Hello,

 

I am facing a problem now. Any one can help?

 

A and C are two real n*n matrices, while A is a symmetrical matrix and C is not. Now I need to calculate a matrix M, which satisfies M=AC+CA, on computer. Since C is not symmetrical, so far I have to use the same matrix multiplication routine twice to get the results of AC and CA, respectively. I am wondering whether there is a way that I can use the matrix multiplication routine only once and get the matrix M.

 

Thank you a lot.

I don't really see how since with matrix multiplication in general [math] \mathbf{AC} \neq \mathbf{CA}[/math].

 

I looked at something like [math] ({\mathbf{CA}}^T)^T = (\mathbf{A}^T \mathbf{C}^T)^T = (\mathbf{A} \mathbf{C}^T)^T [/math] but you still have to compute the [math] (\mathbf{A} \mathbf{C}^T) [/math] which doesn't appear to save anything.

 

For that matter, even if both A & B are symmetric, in general [math] \mathbf{AB} \neq \mathbf{BA}[/math]. [math] \mathbf{AB} = (\mathbf{BA})^T[/math]
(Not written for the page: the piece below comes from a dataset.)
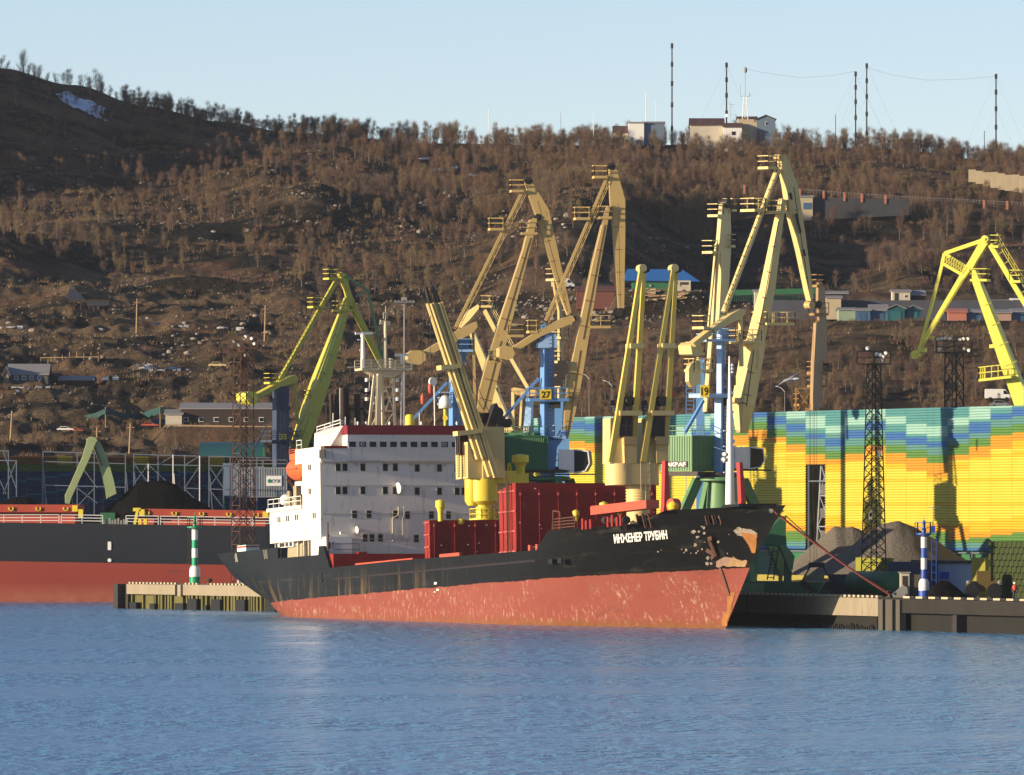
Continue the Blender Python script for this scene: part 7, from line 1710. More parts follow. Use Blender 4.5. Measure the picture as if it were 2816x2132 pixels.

Edited June 27, 200817 yr by Bignose

Hi, since using a matrix multiplication routine takes a long time especially when the matrices are very big, and in my program I have to use the matrix multiplication routine twice per loop, then after all the loops, it might take one day to get the result. That is why I wanted to find a way to reduce the number of matrix multiplication. I was wondering if there is a way that we can derive CA from AC (or AC from CA)? Thank you.

 

I don't really see how since with matrix multiplication in general [math] \mathbf{AC} \neq \mathbf{CA}[/math].

 

I looked at something like [math] ({\mathbf{CA}}^T)^T = (\mathbf{A}^T \mathbf{C}^T)^T = (\mathbf{A} \mathbf{C}^T)^T [/math] but you still have to compute the [math] (\mathbf{A} \mathbf{C}^T) [/math] which doesn't appear to save anything.

 

For that matter, even if both A & B are symmetric, in general [math] \mathbf{AB} \neq \mathbf{BA}[/math]. [math] \mathbf{AB} = (\mathbf{BA})^T[/math]

 

Yeah, you are right, if A and B are both symmetrical, I can easily derive BA from AB (BA=(AB)^T). The problem now is A is symmetrical but B is not. So I am wondering whether there is a way to reduce the number of matrix multiplication routine usage. Many thanks.

 

Since M=AC+CA, I am thinking whether there is a way to make it like M=A(C+C^T)? Thank you.

Edited June 27, 200817 yr by loveislonely

I just don't see how. I'd look into some of the matrix multiplication routines that MATLAB uses. MATLAB is by and far the fastest matrix multiplication I've ever seen.